Hornet Notebook: Coming off bye, DSU faces big challenge at Missouri

DSU football coach Kenny Carter

DSU football coach Kenny Carter

DOVER — A bye week didn’t necessarily mean a week of rest for the Delaware State football team.

Coach Kenny Carter said the Hornets were going to go at it hard for two weeks of practice before the upcoming game at Missouri on Saturday.

With such a young team that is making mistakes based on inexperience, that’s what DSU has to do in the open week, especially since most of the squad does not have any injury concerns.

“There’s no worrying about trying to get healthy because we’re healthy,” Carter said. “Sure, there’s some guys dinged up a bit, but they’ll be fine. We’re going to work. We’ve got a lot of work to do and we can’t afford to take time off. Young people, and we’re young, they need to learn how to grind.”

And the Hornets (0-2) will need to grind if they want to have a positive experience against a team from the SEC.

Missouri enters the contest at 1-2 overall, with a one-point defeat to No. 12 Georgia last week and a 26-11 loss at West Virginia in the season opener sandwiched around a 61-21 blowout of Eastern Michigan. Saturday’s matchup will kick off at 4 p.m. and will air on the SEC Network.

Delaware State hasn’t had much luck in games against FBS competition in recent memory. The Hornets’ best result in the last few years was when they fell 23-7 at Cincinnati in 2013. Since then, the Hornets have lost to Temple 59-0 in 2014 and to Kent State 45-13 a year ago in Carter’s first season.

The trip to Missouri after last week’s open date is the final nonconference game of the season for DelState, which begins MEAC play Saturday, Oct. 1, with a visit to rival Morgan State.

Not so special teams

In what has become a familiar sight at Alumni Stadium, the Hornets struggled with their special teams play in the loss to Monmouth, 34-21, two Saturdays ago.

The Hornets had a pair of punts blocked, a blocked field goal and a missed extra point.

Carter said the blocked punts were because of incorrect movement by players in the protection.

“It really comes down to technique by two people,” Carter said. “Two people did what they’re not coached to do. It’s not the scheme. If you don’t do what you’re fundamentally supposed to do, bad things happen. Both those things are correctable and it’s a dang shame. We take a lot of pride in being able to block punts and not get punts blocked. We’ve got to win the kicking game.”

Receiver group becoming clearer

The Hornets entered the season with no clear No. 2 wide receiver behind senior Aris Scott.

Mason Rutherford staked his claim to that spot in the first game of the season with six catches for 83 yards and a touchdown. But Rutherford was injured late in the game on a punt return which forced him to sit out against Monmouth.

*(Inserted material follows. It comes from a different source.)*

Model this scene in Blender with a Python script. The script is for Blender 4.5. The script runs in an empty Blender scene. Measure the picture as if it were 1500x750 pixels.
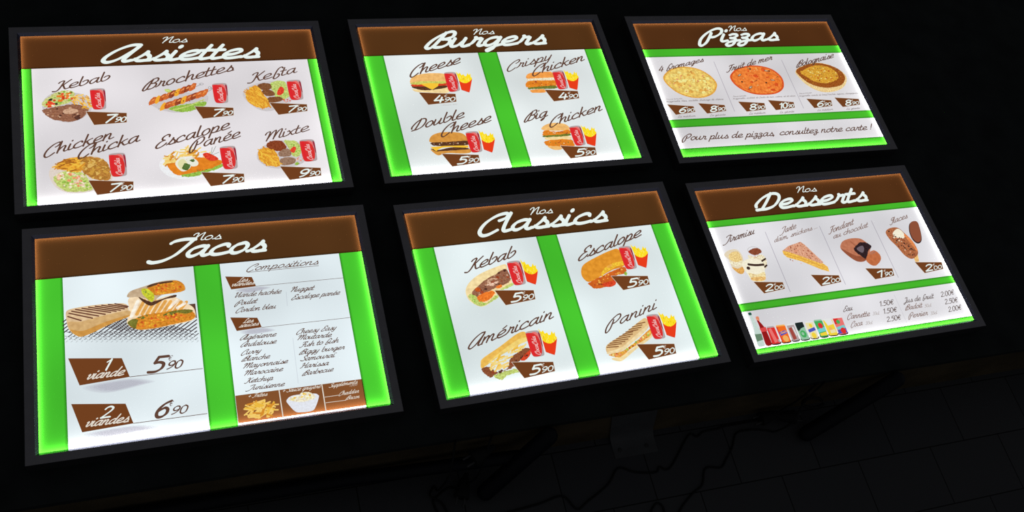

Jerimiah Williams took advantage of the opportunity and caught a 46-yard touchdown. Rutherford should be able to play against Missouri, Carter said, which means Williams will slide into the third receiver spot for a Hornet offense that combined for just 97 passing yards against Monmouth.

“He did a nice job,” Carter said. “He got open for us in the middle of the field. … I’m really excited to get No. 18 back (Rutherford). We’ll have him back for the next game. Our quarterbacks have to give our receivers chances to make plays. They have to get it in the vicinity where the receivers can attack the ball. It’s not just the receivers, it’s the quarterbacks too.”